As with all Supreme Court cases, their deliberations are not really about this specific case, but about the way the case is resolved. What standards do we use to decide if speech is threatening when it posted in a social media channel that is open to the public?  For example, anyone can follow you on Twitter.  If you post something that could possibly sound threatening, especially to someone who doesn’t know you, there is bound to be someone on Twitter who interprets it as threatening.  If this is the standard it could cripple what we are willing to say out of fear of going to jail for it.  But if we say that it is only threatening if the speaker intends it to be, then anyone can say anything.  As several of the Supreme Court Justices noted – how can we read someone’s mind?  With the epidemic of online bullying already a problem, we can’t settle for this as the standard either. 

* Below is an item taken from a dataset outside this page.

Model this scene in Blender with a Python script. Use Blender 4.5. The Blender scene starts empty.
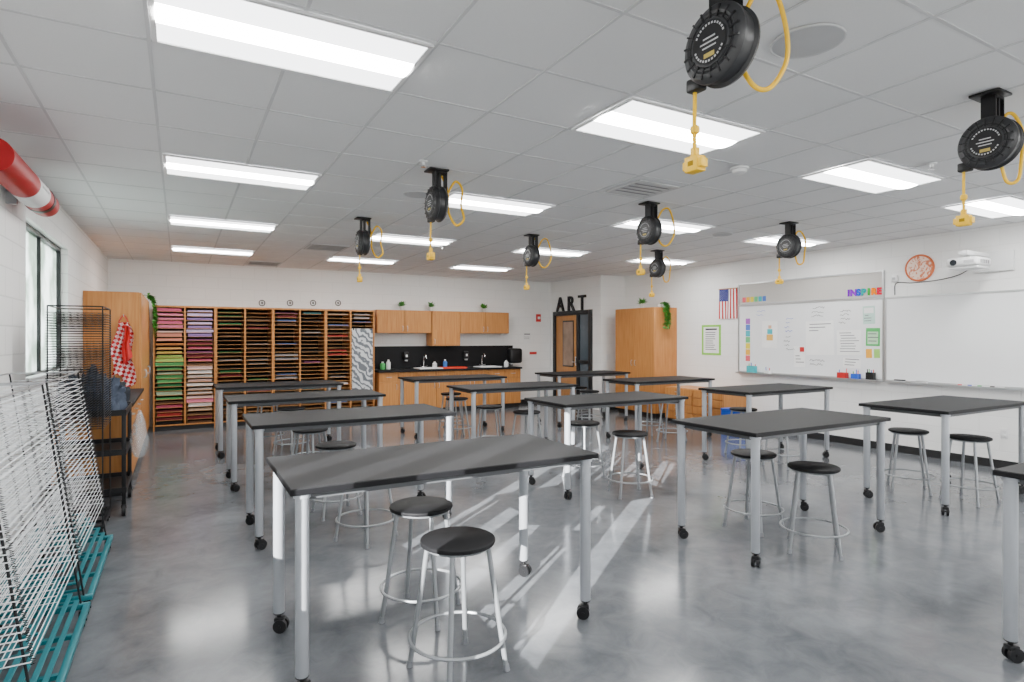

The key decision the Supreme Court is making is whether the threatening nature of speech should be evaluated using a subjective standard or an objective standard.  Using a subjective standard, the question is what the person intended.  This is where the question about how to read someone’s mind emerged.  Anyone who has done an incident investigation or a field test debrief knows what this is like and how hard it is. 

My Take

It is the objective standard that I want to highlight today.  It seems to be the way the Justices are leaning so this is likely to become the legal standard.  It is also where I think professionals in our field can be most useful. The most appropriate way to apply an objective standard is to think about the channel, the range of users who are likely to be on that channel, the backgrounds of those users, the types of activities they might be using the channel for, and the frame of mind these users will be in when using the channel.  That sounds like persona-based user research to me.  Isn’t that what we do?

So let’s imagine that I posted some threatening words right here.  “Hey Frankie Clarkson – I’m going to kill you.  You better sleep with one eye open tonight, man.”

Could you apply your standard method for persona-based user research to this situation?  The readers of the blog come from a variety of human factors backgrounds.  They are mostly here because they are interested in human factors topics and probably just open up the post if the title sounds interesting. They are of higher than average education.  They are not expecting any personal communications to be here.  So if Frankie Clarkson is a member of the described user group, is reading this post, and is a reasonable person, what would happen if he saw those words?  Would it be reasonable for him to interpret them as personally threatening?

Could you decide? Could you testify to a reasonable degree of human factors certainty (often benchmarked using a "more likely than not" standard for civil cases and "beyond a reasonable doubt" for criminal cases)?